Décimo quinto dia de dezembro, o ano é 2017, a neutralidade da internet é derrubada nos Estados Unidos e com ela cai o sonho de que esta tecnologia corre para tornar a humanidade um sistema igualitário de conhecimento. Vendemos o sonho de nossa raça por pouquíssimos niqueis, retirados do ventre de nossa mãe à custa de outras tantas vidas nos campos de mineração.
De certa forma, é disso que o Bruxaria Apocalíptica fala, da necessidade de nos levantarmos contra a vilipendiosa moral capitalística que nos atravessa — uma moral de dormidas sem sonhos, uma moral que nos impele a letargia, uma moral que cria uma geração de bruxos que conhecem muito bem os usos mais simples de uma lua minguante, mas é constantemente incapaz de nos dizer sem quaisquer meios de consulta em que fase da lua estamos.
A moral que cria bruxos avesso as questões ambientais e políticas do mundo em que vivem, das cidades em que vivem; bruxos que não choram a extinção das espécies nativas solapadas pela lama da Samarco. Uma série de pessoas que cultuam a religião da natureza, mas que jamais acenderam uma vela para que as empresas responsáveis fossem punidas.
O autor destaca:
“É a política que permite a destruição da própria terra que o ser defende, o homem é um animal político, aqueles que dizem que estão fora ou acima da política são os esotéricos, cujas mãos Limpas são lavadas no sangue daqueles que não tem escolha a não ser colocar as mãos na maquinaria.”
Quando eu comecei a ler Bruxaria Apocalíptica, achava em minha inocência que livro daria machadadas precisas na falta de ativismo político/cultural/ecológico dos bruxos em geral, ledo engano, o livro é um incêndio na floresta, Peter Gray não destrói falsas pretensões de ancestralidade, fugas da complexidade das divindades, reações de anulamento dos aspectos sombrios dos deuses e de nós mesmos e todo o resto a machadada; como no Apocalipse de João, o livro lança sobre nós uma estrela que nos queima e torna amarga a água que bebemos durante tanto tempo.
E o que é essa água? É a água da conformidade. Bruxaria Apocalíptica é um chamado às armas, uma trombeta que nos desperta para a iminência do juízo final, um apocalipse que nós mesmos provocamos em nossa inércia.
Nos escondemos por detrás de máscaras de inofensibilidade; quando muito, alardeamos poderes de vida e de morte sobre nossos inimigos, mas nos esquecemos que o verdadeiro inimigo quase nos venceu na era passada.
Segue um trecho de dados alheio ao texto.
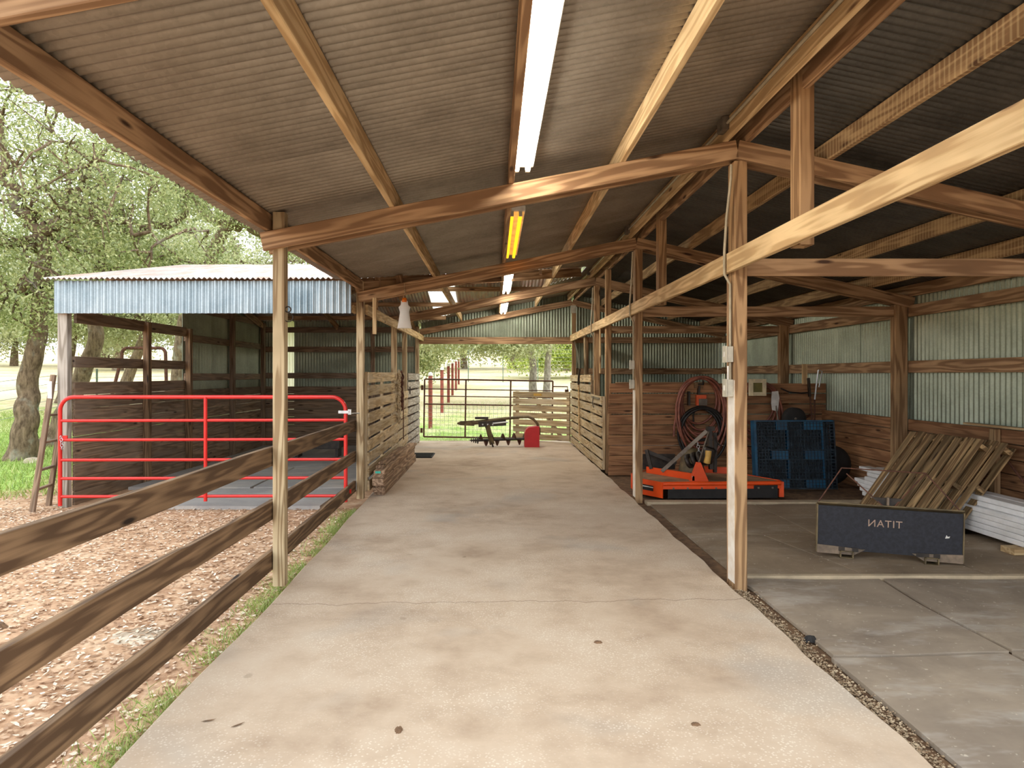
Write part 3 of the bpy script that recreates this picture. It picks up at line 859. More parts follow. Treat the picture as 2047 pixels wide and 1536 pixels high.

“O que está bastante claro é que a caça às bruxas não começaram com as bruxas e, portanto, não podemos evitá-las tornando-nos inofensivos e integrados e vinculando-nos aos sistemas corruptos de governança. (...) as acusações são sempre as mesmas, o que conta é como reagimos a elas, que verdades escondem e podem ser usadas para nos revelar.”
Enquanto nos digladiamos procurando pela tradição perfeita, a religião torna-se obrigatória nas escolas brasileiras; enquanto gritamos qual grupo de sagrado feminino é o melhor, Kyara Barbosa, uma mulher negra, nordestina, periférica e trans se mata, engolida pela depressão de anos de transfobia e tentativas de assassinato; uma voz que se cala em meio as estatísticas.
Bruxaria Apocalíptica não trás uma gama de rituais, nem mesmo uma série de feitiços fáceis. Apesar da escrita fluida, a pouco de fácil na leitura deste livro; ele nos trás algo ainda mais necessário: um panorama das coisas que por anos nos permitimos abster-nos. E como o próprio autor alfineta: a abstenção é uma forma de privilégio. O mesmo que muitos de nossos irmãos não tiveram.
No mais, é importante ressaltar a qualidade do acabamento da Penumbra neste livro, o que demonstra o respeito que a editora tem com seus leitores, trazendo um trabalho de excelente qualidade, livre de erros de digitação, com uma capa dura bastante sólida e, diga-se de passagem, bem condizente com o tema.
Sem dúvidas um livro de cabeceira para todo aquele que deseja seguir o caminho da bruxaria.